Entre o farsesco e o inquietante, “Pisque Duas Vezes” estreia Zoë Kravitz na direção com uma ambição desmedida: capturar o cômico, o trágico e o sensual em uma narrativa que flerta com o thriller psicológico. Seu roteiro, escrito em parceria com E.T. Feigenbaum, busca equilibrar crítica social e entretenimento, mas frequentemente se apoia em diálogos histriônicos para sustentar sua inquietação temática. Se por um lado a cineasta merece crédito por se aventurar em um terreno complexo, por outro, há tropeços evitáveis que minam a imersão desejada.
O longa se inicia acompanhando Frida, uma jovem garçonete que se arruma para mais uma noite de trabalho ao lado da amiga Jess, esta mais desinibida e afeita a riscos. Ambas estão escaladas para servir em um evento na mansão de Slater King, magnata do setor de tecnologia. Para Frida, a noite representa uma oportunidade aguardada com ansiedade. Durante a festa, elas abandonam os uniformes tradicionais e optam por vestidos vibrantes e chamativos, destoando do padrão sisudo do local. O clímax cômico da cena surge quando Jess ensina Frida um método excêntrico para andar de salto alto, culminando em uma queda espetacular que sela a atenção de Slater.
O desenrolar da trama segue um caminho previsível: Slater se aproxima de Frida, um flerte se inicia e, num piscar de olhos, ela se vê transportada para a ilha particular do bilionário. Kravitz mostra habilidade na composição de um círculo de personagens excêntricos e moralmente duvidosos ao redor do magnata, que encarna a figura do ultra-privilegiado que enxerga as camadas populares como mero instrumento para suas satisfações.
A advertência jocosa de Jess sobre “piscar duas vezes” — mencionada após um encontro com o psicanalista de Slater — torna-se cada vez mais significativa à medida que o filme transita para um suspense psicológico. Naomi Ackie e Alia Shawkat entregam performances precisas, embora limitadas pela dispersão do roteiro, que dilui a força de seus momentos mais impactantes. Já Channing Tatum, no papel de Slater, não consegue transmitir a complexidade necessária ao personagem.
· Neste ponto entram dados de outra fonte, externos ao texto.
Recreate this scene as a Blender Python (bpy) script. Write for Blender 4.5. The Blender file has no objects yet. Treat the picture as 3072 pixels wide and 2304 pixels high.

O aspecto mais problemático do filme reside na tentativa de abordar a violência sexual sofrida por Frida sem conceder a essa discussão o peso devido. O excesso de personagens e subtramas acaba diluindo a densidade dramática, deixando de explorar com profundidade o impacto dessa violência. No fim, a direção de Kravitz esboça reflexões pertinentes, mas se perde ao tentar abarcar demasiadas facetas sem uma base narrativa suficientemente sólida para sustentá-las.